## EXERCISE REQUIREMENTS
Set down all of the data that follows word for word, without the images.

--- START OF PROVIDED MATERIAL ---

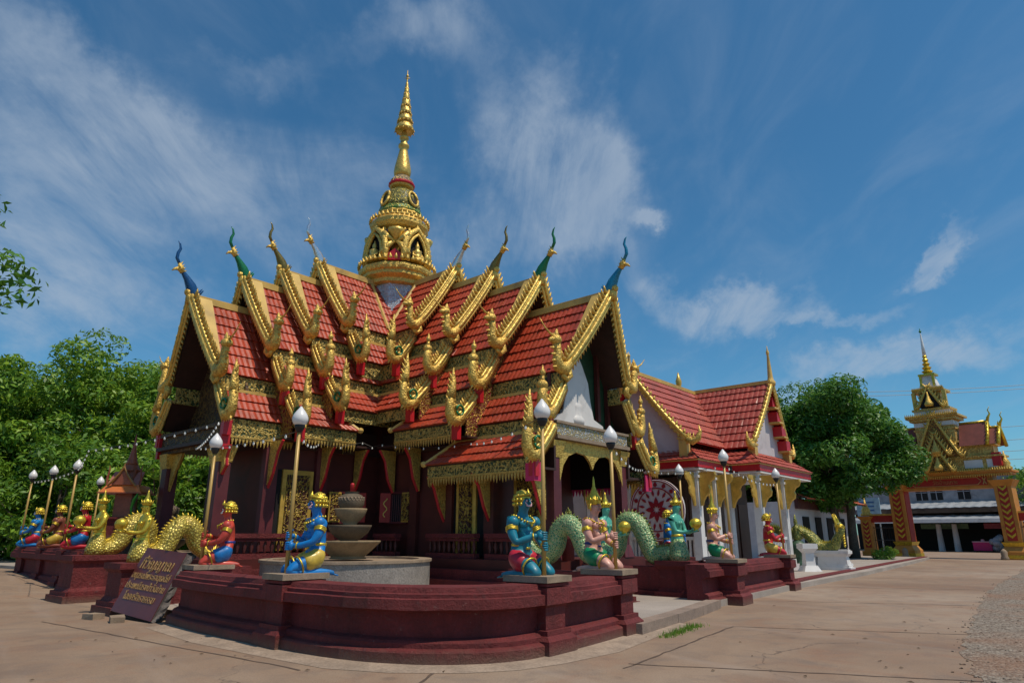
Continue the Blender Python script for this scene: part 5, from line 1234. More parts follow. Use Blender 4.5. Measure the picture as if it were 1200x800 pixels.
def top_of(k, h): p, z = LP[k]; return Vector((p.x, p.y, z + h))
bulb_string([top_of('blue', 2.22), C + FL(5.0, 2.9, 4.25), C + FL(3.4, 2.95, 4.45), C + FR_(3.4, 2.95, 4.4), C + FR_(7.4, 2.95, 4.1), top_of('teal', 2.4), ], [1.6, .6, .6, .6, 1.2], 'bulb string between the blue and teal guardians along the inner eaves', .12)
bulb_string([top_of('l3', 2.2), top_of('l1', 2.3), Vector((-11.2, 17.5, 3.75)), top_of('red', 2.9), C + FL(7.9, 1.2, 4.0), top_of('blue', 2.26)], [.4, .42, .42, .5, .75], 'bulb string from the far left lamp poles past the gable end', .08)
bulb_string([top_of('pink', 2.2), C + FR_(9.8, -2.4, 3.6), top_of('pink2', 2.35), top_of('red2', 2.2)], [1.0, .4, .38], 'bulb string from the pink figure to the crimson guardian', .15)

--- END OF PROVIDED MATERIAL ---

## WRITTEN REPLY
Continue the Blender Python script for this scene: part 5, from line 1234. More parts follow. Use Blender 4.5. Measure the picture as if it were 1200x800 pixels.
def top_of(k, h): p, z = LP[k]; return Vector((p.x, p.y, z + h))
bulb_string([top_of('blue', 2.22), C + FL(5.0, 2.9, 4.25), C + FL(3.4, 2.95, 4.45), C + FR_(3.4, 2.95, 4.4), C + FR_(7.4, 2.95, 4.1), top_of('teal', 2.4), ], [1.6, .6, .6, .6, 1.2], 'bulb string between the blue and teal guardians along the inner eaves', .12)
bulb_string([top_of('l3', 2.2), top_of('l1', 2.3), Vector((-11.2, 17.5, 3.75)), top_of('red', 2.9), C + FL(7.9, 1.2, 4.0), top_of('blue', 2.26)], [.4, .42, .42, .5, .75], 'bulb string from the far left lamp poles past the gable end', .08)
bulb_string([top_of('pink', 2.2), C + FR_(9.8, -2.4, 3.6), top_of('pink2', 2.35), top_of('red2', 2.2)], [1.0, .4, .38], 'bulb string from the pink figure to the crimson guardian', .15)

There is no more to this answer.